Schmidt and Co-Authors Advocate Cyber Sabotage to Deter Rival AI Projects

Former Google CEO Eric Schmidt and his co-authors are advocating for a radical new approach to AI governance: nations should develop capabilities to sabotage rival countries' advanced AI systems to prevent any single power from achieving dominance. This cyber deterrence strategy, which they've dubbed "Mutual Assured AI Malfunction" (MAIM), parallels nuclear-era deterrence and would rely on threats of covert cyberattacks—and potentially even physical strikes—against AI facilities.
End of Miles reports this provocative proposal appears in a newly published academic paper titled "Superintelligence Strategy: Expert Version," co-authored by Schmidt, AI researcher Dan Hendrycks, and Scale AI founder Alexandr Wang.
The Cold War Playbook for AI
According to the paper, nations will soon find themselves in a situation where they cannot allow rivals to gain an overwhelming advantage in AI. The technology strategists argue that just as nuclear powers maintained a balance through mutual vulnerability, AI powers would need similar leverage.
"If a rival state races toward a strategic monopoly, states will not sit by quietly. If the rival state loses control, survival is threatened; alternatively, if the rival state retains control and the AI is powerful, survival is threatened," the authors write. "Rather than wait for a rival to weaponize a superintelligence against them, states will act to disable threatening AI projects." From "Superintelligence Strategy: Expert Version"
The tech industry veterans explicitly outline how nations could disable competing AI projects through various tactics, beginning with espionage and escalating to more aggressive measures. Their framework details an arsenal of options including "covert sabotage" where insiders could "tamper with model weights or training data," hackers could "degrade the training process," and even "overt cyberattacks targeting datacenter chip-cooling systems."
Beyond Hacking: Physical Strikes on the Table
Perhaps most controversially, Schmidt and his colleagues suggest that if cyber methods fail, countries might resort to physical force. The paper states that nations may contemplate "kinetic attacks on datacenters," arguing that allowing one actor to dominate or destroy the world through uncontrolled AI development represents "graver dangers."

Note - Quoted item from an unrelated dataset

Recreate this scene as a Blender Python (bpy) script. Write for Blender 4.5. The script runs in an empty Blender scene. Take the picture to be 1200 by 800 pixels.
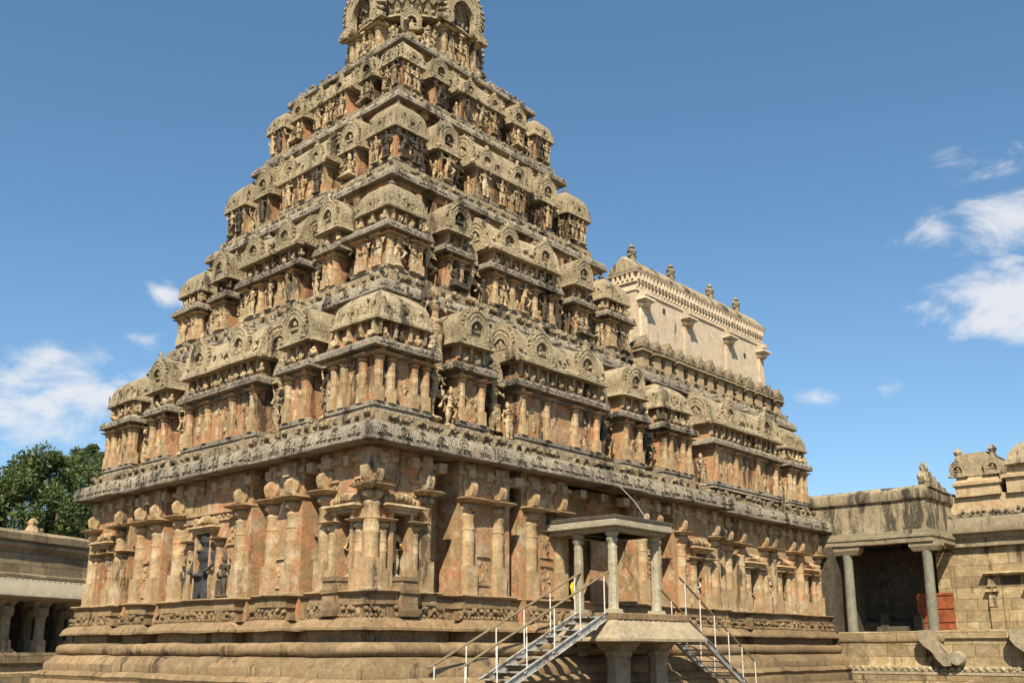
import bpy, bmesh, math, random
from mathutils import Vector, Matrix, noise, Euler
R = math.radians
random.seed(7)
scene = bpy.context.scene
COL = scene.collection

# ------------------------------------------------------------------ mesh builder
def _ico(sub):
    bm = bmesh.new(); bmesh.ops.create_icosphere(bm, subdivisions=sub, radius=1)
    bm.verts.ensure_lookup_table()
    r = ([v.co.copy() for v in bm.verts], [[v.index for v in f.verts] for f in bm.faces]); bm.free(); return r
ICO = {1: _ico(1), 2: _ico(2), 3: _ico(3)}

class MB:
    def __init__(s): s.v = []; s.f = []; s.mi = []; s.m = 0; s.X = None
    def add(s, verts, faces):
        b = len(s.v)
        if s.X is not None: verts = [s.X @ Vector(p) for p in verts]
        s.v.extend(tuple(p) for p in verts)
        s.f.extend([tuple(b + i for i in f) for f in faces]); s.mi.extend([s.m] * len(faces))
    def box(s, x0, x1, y0, y1, z0, z1, t=0, tb=0):
        v = [(x0+tb,y0+tb,z0),(x1-tb,y0+tb,z0),(x1-tb,y1-tb,z0),(x0+tb,y1-tb,z0),(x0+t,y0+t,z1),(x1-t,y0+t,z1),(x1-t,y1-t,z1),(x0+t,y1-t,z1)]
        s.add(v, [(0,3,2,1),(4,5,6,7),(0,1,5,4),(1,2,6,5),(2,3,7,6),(3,0,4,7)])
    def lathe(s, cx, cy, prof, n=12, rot=0., sec=None, sx=1, sy=1):
        if sec is None: sec = [(math.cos(rot+2*math.pi*i/n), math.sin(rot+2*math.pi*i/n)) for i in range(n)]
        n = len(sec); v = []
        for r, z in prof: v += [(cx+r*a*sx, cy+r*b*sy, z) for a, b in sec]
        f = []
        for k in range(len(prof)-1):
            for i in range(n):
                j = (i+1) % n; f.append((k*n+i, k*n+j, (k+1)*n+j, (k+1)*n+i))
        f.append(tuple(range(n-1, -1, -1))); f.append(tuple((len(prof)-1)*n+i for i in range(n)))
        s.add(v, f)
    def sweep(s, path, prof, closed=True, seg=.6):
        n = len(path); P = [Vector(p) for p in path]
        def offs(o):
            out = []
            for i in range(n):
                a = P[i-1] if (closed or i) else None; b = P[i]; c = P[(i+1) % n] if (closed or i < n-1) else None
                e1 = (b-a).normalized() if a is not None else None; e2 = (c-b).normalized() if c is not None else None
                if e1 is None: e1 = e2
                if e2 is None: e2 = e1
                n1 = Vector((e1.y,-e1.x)); n2 = Vector((e2.y,-e2.x)); m = n1+n2
                if m.length < 1e-6: m = n1
                m.normalize(); out.append(b + m*(o/max(.3, m.dot(n1))))
            return out
        lim = .49*min(max(p[0] for p in path)-min(p[0] for p in path), max(p[1] for p in path)-min(p[1] for p in path))
        rings = [offs(max(o,-lim) if closed else o) for o, z in prof]
        params = []
        for i in range(n if closed else n-1):
            L = (P[(i+1) % n]-P[i]).length; k = max(1, int(round(L/seg)))
            params += [(i, q/k) for q in range(k)]
        if not closed: params.append((n-2, 1.0))
        m = len(params); v = []
        for ring, (o, z) in zip(rings, prof):
            for i, t in params:
                p = ring[i].lerp(ring[(i+1) % n], t); v.append((p.x, p.y, z))
        f = []
        for k in range(len(prof)-1):
            for i in range(m if closed else m-1):
                j = (i+1) % m; f.append((k*m+i, k*m+j, (k+1)*m+j, (k+1)*m+i))
        s.add(v, f)
        if not closed:
            for e in (0, m-1):
                s.add([v[k*m+e] for k in range(len(prof))], [tuple(range(len(prof)))])
    def cap(s, path, z):
        s.add([(x,y,z) for x,y in path], [tuple(range(len(path)))])
    def ico(s, c, r, sub=1, jit=.0, rot=None):
        if not hasattr(r, '__len__'): r = (r,r,r)
        V, F = ICO[sub]; out = []
        M = rot.to_matrix() if rot else None
        for p in V:
            q = Vector((p.x*r[0], p.y*r[1], p.z*r[2]))
            if jit: q *= 1+random.uniform(-jit, jit)
            if M: q = M @ q
            out.append(q+Vector(c))
        s.add(out, F)
    def tube(s, pts, r, n=8, r2=None):
        pts = [Vector(p) for p in pts]; k = len(pts); v = []
        for i, p in enumerate(pts):
            d = (pts[min(i+1,k-1)]-pts[max(i-1,0)]).normalized()
            a = d.orthogonal().normalized() if abs(d.z) > .9 else d.cross(Vector((0,0,1))).normalized(); b = d.cross(a)
            rr = r if r2 is None else r+(r2-r)*i/(k-1)
            v += [p+(a*math.cos(2*math.pi*j/n)+b*math.sin(2*math.pi*j/n))*rr for j in range(n)]
        f = [(i*n+j, i*n+(j+1) % n, (i+1)*n+(j+1) % n, (i+1)*n+j) for i in range(k-1) for j in range(n)]
        f += [tuple(range(n-1,-1,-1)), tuple((k-1)*n+j for j in range(n))]
        s.add(v, f)
    def extrude(s, pts, fn, d0, d1):
        """closed 2-D outline pts lifted by fn(a,b,d) to 3-D, between depths d0 and d1"""
        n = len(pts); v = [fn(a,b,d0) for a,b in pts]+[fn(a,b,d1) for a,b in pts]
        s.add(v, [tuple(range(n)), tuple(range(2*n-1, n-1, -1))]+[(i,(i+1) % n,n+(i+1) % n,n+i) for i in range(n)])
    def ring(s, c, r, th, ax=None, n=12, m=5, a0=0, a1=2*math.pi):
        """a torus (or arc) in the local x-z plane about c"""
        closed = a1-a0 > 6.2; v = []; k = n if closed else n+1
        for i in range(k):
            a = a0+(a1-a0)*i/n
            for j in range(m):
                b = 2*math.pi*j/m; q = r+th*math.cos(b)
                p = Vector((q*math.cos(a), th*math.sin(b), q*math.sin(a)))
                if ax: p = ax @ p
                v.append(p+Vector(c))
        f = [(i*m+j, i*m+(j+1) % m, ((i+1) % k)*m+(j+1) % m, ((i+1) % k)*m+j) for i in range(n) for j in range(m)]
        s.add(v, f)
    def mesh(s, name, mats, jit=.0, fr=1.3, ang=38):
        me = bpy.data.meshes.new(name)
        V = s.v
        if jit:
            out = []
            for p in V:
                q = Vector(p); d = noise.noise_vector(q*fr+Vector((3.1,7.7,1.9)))*jit + noise.noise_vector(q*fr*4.3)*jit*.45
                out.append(q+d)
            V = out
        me.from_pydata([tuple(p) for p in V], [], s.f)
        for m in (mats if isinstance(mats, (list, tuple)) else [mats]): me.materials.append(m)
        if any(s.mi): me.polygons.foreach_set('material_index', s.mi)
        bm = bmesh.new(); bm.from_mesh(me); bmesh.ops.recalc_face_normals(bm, faces=bm.faces); bm.to_mesh(me); bm.free()
        me.polygons.foreach_set('use_smooth', [True]*len(me.polygons)); me.set_sharp_from_angle(angle=R(ang)); me.update()
        return me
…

"States intent on blocking an AI-enabled strategic monopoly can employ an array of tactics... Should these measures falter, some leaders may contemplate kinetic attacks on datacenters, arguing that allowing one actor to risk dominating or destroying the world are graver dangers." From Section 4.1 of the paper
The researchers contend this deterrence dynamic already exists by default, noting that "above-ground datacenters cannot currently be defended from hypersonic missiles" and that building underground facilities would be prohibitively expensive and time-consuming.
Making Deterrence Stable
To maintain stability in this new era of technological competition, the AI policy experts recommend several measures reminiscent of Cold War nuclear safeguards. These include establishing clear "escalation ladders" between nations, building datacenters in remote locations to avoid civilian casualties, and potentially developing AI-assisted verification systems similar to how nuclear arms treaties were monitored.
The AI governance proposal represents part of a broader strategy framework that includes nonproliferation measures to prevent terrorists from accessing advanced AI and competitiveness strategies to strengthen domestic capabilities.
The technology policy specialists argue their approach would create a steady equilibrium that prevents both catastrophic AI accidents and dangerous unilateral advances. Rather than viewing their proposal as aggressive, they present it as pragmatic—suggesting that acknowledging and formalizing the mutual vulnerability that already exists could prevent hasty, destructive escalation.